ECB President Christine Lagarde opened a conference on climate, nature, and monetary policy, emphasizing the need for deeper central bank analysis. She highlighted the substantial progress in understanding these risks, despite insufficient global efforts to tackle the crises.

A decade of evolving understanding

ECB President Christine Lagarde highlighted a decade of substantial progress in central bank understanding of climate and nature risks.

Initially, focus was on financial stability, but implications for monetary policy and nature risks have gained significant attention.
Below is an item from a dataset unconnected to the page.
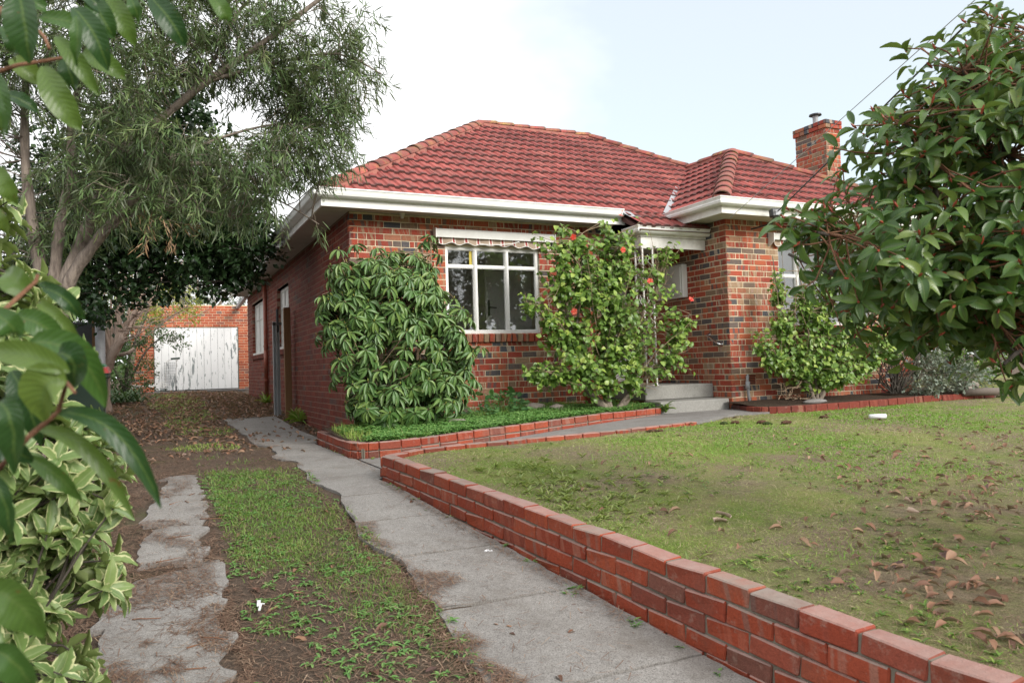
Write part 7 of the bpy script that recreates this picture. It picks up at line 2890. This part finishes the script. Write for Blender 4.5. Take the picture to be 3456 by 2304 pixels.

Advances include a greater appreciation of how extreme weather events impact inflation and output; ECB research found regional output depressed by 3 percentage points four years after a drought or flood.

The ECB now factors ETS2 into projections, estimating it will add 0.2 percentage points to euro area headline inflation in 2028.

This knowledge has fostered networks like the NGFS, now with over 150 members, and led to systematic integration of climate and nature considerations into the Eurosystem's monetary policy framework.

The paradox of inaction

Despite progress in understanding climate and nature risks, global efforts have fallen short.

Lagarde noted a troubling paradox: new data urges acceleration, yet the green transition is losing pace.

Global carbon emissions hit a record high last year, and political resolve has weakened, with climate change becoming a partisan issue.

Europe's energy dependency on fossil fuels, highlighted by surging prices, underscores the unsustainability of the status quo.

Lagarde emphasized that rigorous, impartial analysis from central banking communities is crucial to cut through political noise and help understanding what is at stake.

The central bank's unique role

Lagarde's speech underscores the critical, yet often overlooked, role central banks play in navigating the climate and nature crises.

By providing impartial, data-driven analysis, they can counter politicization and inform effective policy.

This commitment to rigorous research is essential, even as broader societal action lags, ensuring preparedness for an uncertain future.